31 Mrz

Europa – Meditation # 258

Sie wollen alle, dass das Land „God‘s own country“ sei – auch Armanda Gorman, natürlich.

Was für ein Ton, was für eine Botschaft!

Das Hymnische, Euphorisierende, Psalmetische, Prophetische aus dem Mund einer jungen nationalen „Priesterin“, die sich selbst berauscht an ihren eigenen Bildern und Gesten…

Schon vergessen?

Hatten die versklavten Menschen, die auf den Märkten in der Karibik versteigert wurden, nicht ihre eigenen Götter – schon so lange in Afrika?

Schon vergessen?

Hatten die naturverbundenen Menschen, die in den weiten des fremden Kontinents schon so lange wohnten, nicht auch ihre eigenen Götter?

Schon vergessen?

Und hatten die Europäer nicht – wie ein Durchlauferhitzer auswanderungswillig – mit ihrem Gott, dem sie ein neues Jerusalem auf schönem Hügel errichten wollten, unerbittliche Bekehrung auf ihre Fahnen geschrieben?

Schon vergessen?

Die Totschlagargumente des alten Testaments lieferten auch den Freibrief für den massenhaften Totschlag an den fremden Menschen, deren unbiblische Kulte vom Erdboden, den sie gewaltsam an sich rissen, verschwinden mussten.

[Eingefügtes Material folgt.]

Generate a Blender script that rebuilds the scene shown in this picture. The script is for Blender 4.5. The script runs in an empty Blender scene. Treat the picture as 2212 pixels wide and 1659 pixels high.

Gottes Wille? Und darauf dann eine „neue“ Gesellschaft zu errichten, die neben Christen selbstverständlich auch Sklaven hatte, die noch schlechter als ihre eigenen Haustiere behandelt wurden.

Gerne vergessen!

Man muss nur ordentlich predigen und Hymnen singen, dann werden die Klagelaute der Überrannten melodisch vollmundig übertönt, niedergeschrien. Wie vom Winde verweht.

Gibt es denn eine bigottere Gesellschaft als diese Nachfahren der sogenannten Pilgerväter aus Europa, die sich für rechtgläubig und demütig halten, in Wirklichkeit aber nichts anderes sind, als sich bereichernde Gierhälse an Grund und Boden?

Gerne vergessen!

Und sind wir Europäer nicht nach wie vor begeisterte Bewunderer dieser Eroberungsgeschichte, die so schön als Frontierbewegung euphemistisch umschrieben ist, sich mit Hilfe des Mottos: Wir sind die Auserwählten, gnadenlos zu bereichern?

Offenkundiges Schicksal – manifest destiny – ist der Refrain für fromme und erfolgreiche Weltaneignung – auch noch im Hymnus der jungen Armanda Gorman. Ist sie nicht liebenswert?

So frisch, so unverdorben, so glaubwürdig!

Und wir Europäer waschen unsere Hände in Unschuld und sind sogar bereit, geraubte Kulturgüter an die afrikanischen Eigentümer zurückzugeben. Wie rührend!